-- Information provided start --

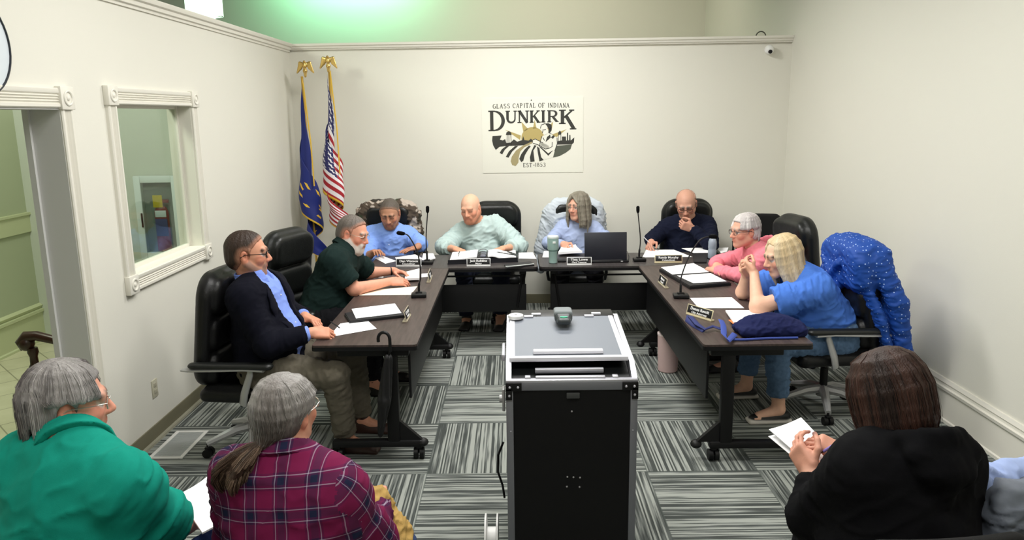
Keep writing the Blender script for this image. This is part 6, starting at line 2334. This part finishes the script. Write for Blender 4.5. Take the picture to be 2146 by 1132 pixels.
# clothes heaped by the right wall
def heap():
    ch = [o for o in bpy.data.objects if o.name.startswith('stacking_chair') and o.get('label', '').endswith('by the right wall')][0]
    tl = 0.17
    Mt_ = np.array([[1, 0, 0], [0, math.cos(tl), -math.sin(tl)], [0, math.sin(tl), math.cos(tl)]])
    g1, g2 = C_(112, 118, 128), C_(88, 94, 104)

    def grey(S):
        S.panel((0, -0.245, 0.69), 0.275, 0.06, 0.20, 0.09, 0.05, M=Mt_, bend=0.3, k=0.03, col=g1)
        S.seg((-0.24, -0.27, 0.80), (-0.30, -0.30, 0.45), 0.07, 0.06, k=0.04, col=g2)
        S.seg((0.22, -0.27, 0.82), (0.27, -0.30, 0.42), 0.075, 0.06, k=0.04, col=g2)
        S.ell((0.05, -0.31, 0.72), (0.17, 0.05, 0.12), k=0.05, col=g2)
        S.seg((-0.15, -0.33, 0.80), (0.12, -0.33, 0.62), 0.035, 0.045, k=0.03, col=g1)
    garment('jacket', 'crumpled grey jacket hung over the chair at the bottom right corner', 'jacket', ch, grey, mat('grey_shell_cloth', rough=0.7, attr=True), 0.007, cloth(0.018, 9, 9))
    bl = C_(160, 178, 222)

    def pale(S):
        S.panel((0.02, -0.15, 0.75), 0.25, 0.045, 0.16, 0.08, 0.04, M=Mt_, bend=0.3, k=0.03, col=bl)
        S.seg((-0.24, -0.13, 0.84), (0.20, -0.14, 0.87), 0.055, 0.05, k=0.03, col=bl)
    garment('folded_shirt', 'pale blue shirt lying over the chair behind the grey jacket', 'shirt', ch, pale, mat('pale_blue_cloth', rough=0.85, attr=True), 0.007, cloth(0.015, 9, 19))
heap()
# ------------------------------------------------------------------ the painted town sign on the back wall
def back_point(x, y):
    """where the back wall shows pixel (x, y)"""
    d = Vector(_R @ np.array([x - 1073.0, y - 566.0, FPX]))
    C = Vector((0, 0, CAM_H))
    s = (BLa - C).dot(bout) / d.dot(bout)
    return C + d * s


def sign():
    c0 = back_point(990 + 792 / 6.288, 190 + 590 / 6.288)
    a, b = back_point(990 + 292 / 6.288, 190 + 590 / 6.288), back_point(990 + 1292 / 6.288, 190 + 590 / 6.288)
    kx = (b - a).length / 1000.0
    kz = (back_point(990 + 792 / 6.288, 190 + 90 / 6.288) - back_point(990 + 792 / 6.288, 190 + 1090 / 6.288)).length / 1000.0
    t = thing('town_sign', 'square white board with the black and gold town emblem on the back wall', 'sign', c0, math.atan2(bdir.y, bdir.x))
    Q = Matrix(((1, 0, 0, 0), (0, 0, -1, 0), (0, 1, 0, 0), (0, 0, 0, 1)))     # x, y -> across, up; z -> out of the wall
    def pt(x, y):
        return ((x - 792) * kx, (590 - y) * kz)
    MB().prism([pt(*p) for p in [(128, 98), (1458, 98), (1458, 1085), (128, 1085)]], 0.006, Q).build('board', mat('sign_white', lin(226, 225, 213), 0.6), t)
    lvl = [0.0064]
    def flat(mb, poly, h=0.0):
        mb.prism([pt(*p) for p in poly], 0.0006, Q @ Matrix.Translation((0, 0, lvl[0] + h)))
    def stroke(mb, pts, ws, h=0.0):
        P = [Vector(pt(*p)) for p in pts]
        ws = ws if isinstance(ws, (list, tuple)) else [ws] * len(P)
        L_, R_ = [], []
        for i, p in enumerate(P):
            d = (P[min(i + 1, len(P) - 1)] - P[max(i - 1, 0)]).normalized()
            n = Vector((-d.y, d.x)) * ws[i] * kx / 2
            L_.append(p + n)
            R_.append(p - n)
        for i in range(len(P) - 1):
            q = [L_[i], L_[i + 1], R_[i + 1], R_[i]]
            mb.prism([(v.x, v.y) for v in q], 0.0006, Q @ Matrix.Translation((0, 0, lvl[0] + h)))
    def arc(cx, cy, rx, ry, a0, a1, n=14):
        return [(cx + rx * math.cos(math.radians(a0 + (a1 - a0) * i / n)), cy - ry * math.sin(math.radians(a0 + (a1 - a0) * i / n))) for i in range(n + 1)]
    BLK = mat('sign_black', lin(46, 46, 40), 0.6)
    m = MB()
    # D U N K I R K
    stroke(m, [(258, 265), (258, 522)], 44)
    stroke(m, [(214, 268), (300, 268)], 18); stroke(m, [(212, 520), (300, 520)], 18)
    A1 = arc(290, 394, 118, 124, 88, -88, 20)
    stroke(m, A1, [16 + 30 * math.sin(PI * i / 20) for i in range(21)])
    stroke(m, [(466, 270), (466, 370)], 34); stroke(m, [(440, 270), (500, 270)], 14); stroke(m, [(545, 270), (590, 270)], 14)
    stroke(m, [(466, 366)] + arc(515, 368, 49, 50, 180, 360, 12) + [(566, 270)], [34] * 2 + [30 - i for i in range(12)] + [18, 18])
    stroke(m, [(622, 270), (622, 420)], 18); stroke(m, [(598, 270), (640, 270)], 13); stroke(m, [(596, 418), (648, 418)], 13)
    stroke(m, [(622, 266), (724, 424)], 36); stroke(m, [(724, 270), (724, 424)], 18); stroke(m, [(700, 270), (748, 270)], 13)
    stroke(m, [(782, 268), (782, 420)], 34); stroke(m, [(756, 270), (808, 270)], 13); stroke(m, [(756, 418), (808, 418)], 13)
    stroke(m, [(798, 350), (868, 272)], 16); stroke(m, [(846, 270), (890, 270)], 13); stroke(m, [(815, 335), (872, 418)], 32); stroke(m, [(848, 418), (900, 418)], 13)
    stroke(m, [(934, 268), (934, 420)], 34); stroke(m, [(906, 270), (962, 270)], 13); stroke(m, [(906, 416), (962, 416)], 13)
    stroke(m, [(1014, 268), (1014, 420)], 34); stroke(m, [(986, 270), (1040, 270)], 13); stroke(m, [(986, 416), (1042, 416)], 13)
    stroke(m, [(1030, 270)] + arc(1062, 308, 42, 36, 80, -80, 12) + [(1030, 346)], [12] + [14 + 18 * math.sin(PI * i / 12) for i in range(13)] + [12])
    stroke(m, [(1058, 346), (1112, 412)], 32); stroke(m, [(1098, 412), (1136, 412)], 13)
    stroke(m, [(1186, 262), (1186, 440)], 46); stroke(m, [(1140, 266), (1230, 266)], 18); stroke(m, [(1140, 438), (1228, 438)], 18)
    stroke(m, [(1206, 362), (1310, 270)], 22); stroke(m, [(1270, 266), (1340, 266)], 18); stroke(m, [(1232, 338), (1335, 508)], 46); stroke(m, [(1282, 510), (1368, 510)], 18)
    m.build('town_name', BLK, t, smooth=0)
    # small serif capitals
    G = {
        'G': [('a', .55, .5, .45, .48, 50, 320), ('l', .95, .5, .95, .12, 1), ('l', .7, .48, 1.02, .48, 0)],
        'L': [('v', .25, 0, 1), ('l', .25, .02, .85, .02, 0), ('l', .85, .02, .88, .22, 0)],
        'A': [('l', .08, 0, .48, 1, 0), ('l', .48, 1, .88, 0, 1), ('l', .25, .35, .7, .35, 0), ('l', -.02, .01, .2, .01, 0), ('l', .74, .01, 1.02, .01, 0)],
        'S': [('a', .5, .75, .3, .23, 20, 270), ('a', .5, .26, .34, .26, 90, -160)],
        'C': [('a', .55, .5, .45, .48, 45, 315), ('l', .9, .75, .9, .95, 0)],
        'P': [('v', .22, 0, 1), ('a', .42, .74, .36, .24, 95, -95), ('l', .22, .98, .45, .98, 0), ('l', .22, .5, .45, .5, 0)],
        'I': [('v', .5, 0, 1)],
        'T': [('v', .5, 0, 1), ('l', .05, .98, .95, .98, 0), ('l', .06, .98, .06, .78, 0), ('l', .94, .98, .94, .78, 0)],
        'O': [('a', .5, .5, .47, .48, 0, 360)],
        'F': [('v', .22, 0, 1), ('l', .22, .98, .85, .98, 0), ('l', .22, .52, .65, .52, 0), ('l', .85, .98, .85, .78, 0)],
        'N': [('l', .15, 0, .15, 1, 0), ('l', .15, 1, .85, 0, 1), ('l', .85, 0, .85, 1, 0), ('l', 0, .01, .3, .01, 0), ('l', .7, .99, 1, .99, 0)],
        'D': [('v', .22, 0, 1), ('a', .35, .5, .55, .48, 90, -90), ('l', .22, .98, .4, .98, 0), ('l', .22, .02, .4, .02, 0)],
        'E': [('v', .22, 0, 1), ('l', .22, .98, .85, .98, 0), ('l', .22, .52, .65, .52, 0), ('l', .22, .02, .88, .02, 0), ('l', .85, .98, .85, .78, 0), ('l', .88, .02, .88, .22, 0)],
        '1': [('v', .5, 0, 1), ('l', .3, .82, .5, 1, 0)],
        '8': [('a', .5, .74, .28, .24, 0, 360), ('a', .5, .26, .34, .26, 0, 360)],
        '5': [('l', .25, .98, .8, .98, 0), ('l', .25, .98, .22, .55, 0), ('a', .45, .32, .36, .32, 110, -150)],
        '3': [('a', .45, .75, .3, .23, 150, -90), ('a', .45, .27, .35, .27, 90, -150)],
    }
    def word(mb, txt, x0, x1, ytop, ybot, arch=0.0):
        n = sum({'I': 0.6, ' ': 0.55, '1': 0.6}.get(ch, 1.0) for ch in txt)
        adv = (x1 - x0) / n
        x = x0
        H_ = ybot - ytop
        for ch in txt:
            w = adv * {'I': 0.6, ' ': 0.55, '1': 0.6}.get(ch, 1.0)
            g_ = w * 0.82
            yb = ybot - arch * math.sin(PI * (x - x0) / (x1 - x0))
            th = H_ * 0.16
            f = lambda a, b: (x + a * g_, yb - b * H_)
            for q in G.get(ch, []):
                if q[0] == 'l':
                    stroke(mb, [f(q[1], q[2]), f(q[3], q[4])], th if q[5] else th * 0.55)
                elif q[0] == 'v':
                    stroke(mb, [f(q[1], q[2]), f(q[1], q[3])], th)
                    for e in (q[2] + 0.01, q[3] - 0.01):
                        stroke(mb, [f(q[1] - .2, e), f(q[1] + .2, e)], th * 0.5)
                else:
                    P = [f(q[1] + q[3] * math.cos(math.radians(q[5] + (q[6] - q[5]) * i / 12)), q[2] + q[4] * math.sin(math.radians(q[5] + (q[6] - q[5]) * i / 12))) for i in range(13)]
                    stroke(mb, P, [th * (0.55 + 0.45 * abs(math.cos(math.radians(q[5] + (q[6] - q[5]) * i / 12)))) for i in range(13)])
            x += w
    m = MB()
    word(m, 'GLASS CAPITAL OF INDIANA', 274, 1284, 176, 234, 8)
    m.build('motto', BLK, t, smooth=0)
    m = MB()
    word(m, 'EST', 664, 790, 958, 1010)
    word(m, '1853', 822, 972, 955, 1006)
    flat(m, arc(808, 985, 7, 7, 0, 360, 10)[:-1])
    flat(m, arc(780, 130, 9, 9, 0, 360, 10)[:-1])
    m.build('founding_year', BLK, t, smooth=0)
    # emblem
    TAN = mat('sign_gold', lin(176, 158, 98), 0.55)
    m = MB()
    flat(m, arc(795, 625, 150, 145, 200, -20, 26))
    for tri in ([(798, 500), (822, 385), (846, 500)], [(672, 545), (648, 408), (735, 505)], [(640, 590), (430, 510), (628, 648)], [(965, 520), (1066, 408), (1040, 540)], [(1050, 580), (1240, 514), (1080, 640)]):
        flat(m, tri)
    m.build('sun', TAN, t, smooth=0)
    m = MB()
    for poly in ([(265, 592), (386, 586), (362, 640), (400, 652), (430, 633), (448, 690), (445, 727), (355, 735), (305, 777), (270, 715), (258, 650)],
                 [(440, 688), (505, 680), (545, 638), (590, 670), (655, 650), (670, 598), (686, 650), (740, 658), (770, 632), (805, 662), (790, 692), (720, 716), (560, 724), (440, 727)],
                 [(440, 582), (450, 545), (480, 530), (508, 545), (518, 582)],
                 [(1112, 706), (1124, 668), (1180, 660), (1180, 610), (1232, 610), (1234, 662), (1244, 662), (1244, 560), (1259, 560), (1261, 660), (1274, 660), (1276, 590), (1290, 590), (1293, 664), (1342, 622), (1336, 690), (1310, 714), (1112, 716)],
                 [(1128, 560), (1152, 528), (1172, 560), (1168, 585), (1132, 585)],
                 [(440, 728), (480, 728), (425, 775), (388, 838), (355, 816), (388, 765)],
                 [(560, 727), (602, 727), (522, 800), (472, 882), (436, 870), (480, 795)],
                 [(745, 722), (768, 735), (735, 775), (690, 850), (668, 925), (640, 942), (614, 900), (640, 838), (690, 770)],
                 [(815, 718), (845, 724), (802, 790), (818, 936), (762, 942), (755, 880), (776, 800)],
                 [(850, 733), (882, 760), (905, 880), (938, 916), (882, 937), (862, 830)]):
        flat(m, poly, 0.0004)
    for x in (452, 480, 512):
        stroke(m, [(480 + (x - 480) * 0.8, 580), (x, 715)], 8, 0.0004)
    for x in (1132, 1165):
        stroke(m, [(x, 580), (x, 690)], 7, 0.0004)
    m.build('skyline', BLK, t, smooth=0)
    m = MB()
    flat(m, [(1092, 730), (1310, 716), (1292, 776), (1232, 822), (1150, 866), (1060, 887), (1084, 800)], 0.0004)
    m.build('field', mat('sign_grey_green', lin(78, 82, 70), 0.6), t, smooth=0)
    m = MB()
    flat(m, [(780, 672), (793, 690), (684, 745), (628, 800), (608, 880), (602, 950), (566, 992), (520, 982), (500, 930), (515, 870), (570, 790), (660, 725)], 0.0008)
    m.build('glass_drop', mat('sign_pale_gold', lin(160, 148, 108), 0.55), t, smooth=0)
    WHT = mat('sign_white', lin(238, 236, 224))
    m = MB()
    for poly in ([(896, 500), (908, 455), (960, 436), (984, 470), (976, 502), (910, 518)], [(935, 512), (992, 500), (1002, 540), (982, 582), (950, 592), (922, 560)],
                 [(918, 602), (1000, 560), (1062, 590), (1114, 622), (1118, 700), (1084, 800), (1062, 882), (960, 912), (930, 880), (880, 742), (898, 660)],
                 [(796, 648), (830, 638), (930, 690), (1000, 720), (1012, 762), (960, 772), (860, 712), (798, 692)]):
        flat(m, poly, 0.0012)
    m.build('glassblower', WHT, t, smooth=0)
    m = MB()
    for poly in ([(958, 438), (1000, 432), (1044, 452), (1046, 502), (1010, 522), (1000, 505), (984, 470)], [(984, 612), (1024, 580), (1032, 622), (962, 682)],
                 [(880, 740), (900, 742), (1000, 830), (1042, 800), (1064, 790), (1000, 862)], [(1062, 590), (1090, 600), (1060, 640), (1035, 620)], [(1034, 470), (1046, 520), (1020, 560), (1070, 585), (1000, 560), (1005, 520)]):
        flat(m, poly, 0.0018)
    for s_ in ([(896, 500), (908, 455), (960, 436)], [(922, 560), (935, 512)], [(918, 602), (898, 660), (880, 742)], [(796, 648), (830, 638), (930, 690)], [(798, 692), (860, 712), (960, 772), (1012, 762), (1050, 740), (1052, 680)], [(945, 520), (968, 514)], [(1114, 622), (1118, 700), (1084, 800)], [(930, 620), (950, 660)]):
        stroke(m, s_, 9, 0.0018)
    m.build('figure_outline', BLK, t, smooth=0)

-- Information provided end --

**To do**.
Quote, please, every line of the material above from its start through the line that has "bl = C_(160, 178, 222)", reproducing the words exactly and dropping any images.

**Expected answer**.
Keep writing the Blender script for this image. This is part 6, starting at line 2334. This part finishes the script. Write for Blender 4.5. Take the picture to be 2146 by 1132 pixels.
# clothes heaped by the right wall
def heap():
    ch = [o for o in bpy.data.objects if o.name.startswith('stacking_chair') and o.get('label', '').endswith('by the right wall')][0]
    tl = 0.17
    Mt_ = np.array([[1, 0, 0], [0, math.cos(tl), -math.sin(tl)], [0, math.sin(tl), math.cos(tl)]])
    g1, g2 = C_(112, 118, 128), C_(88, 94, 104)

    def grey(S):
        S.panel((0, -0.245, 0.69), 0.275, 0.06, 0.20, 0.09, 0.05, M=Mt_, bend=0.3, k=0.03, col=g1)
        S.seg((-0.24, -0.27, 0.80), (-0.30, -0.30, 0.45), 0.07, 0.06, k=0.04, col=g2)
        S.seg((0.22, -0.27, 0.82), (0.27, -0.30, 0.42), 0.075, 0.06, k=0.04, col=g2)
        S.ell((0.05, -0.31, 0.72), (0.17, 0.05, 0.12), k=0.05, col=g2)
        S.seg((-0.15, -0.33, 0.80), (0.12, -0.33, 0.62), 0.035, 0.045, k=0.03, col=g1)
    garment('jacket', 'crumpled grey jacket hung over the chair at the bottom right corner', 'jacket', ch, grey, mat('grey_shell_cloth', rough=0.7, attr=True), 0.007, cloth(0.018, 9, 9))
    bl = C_(160, 178, 222)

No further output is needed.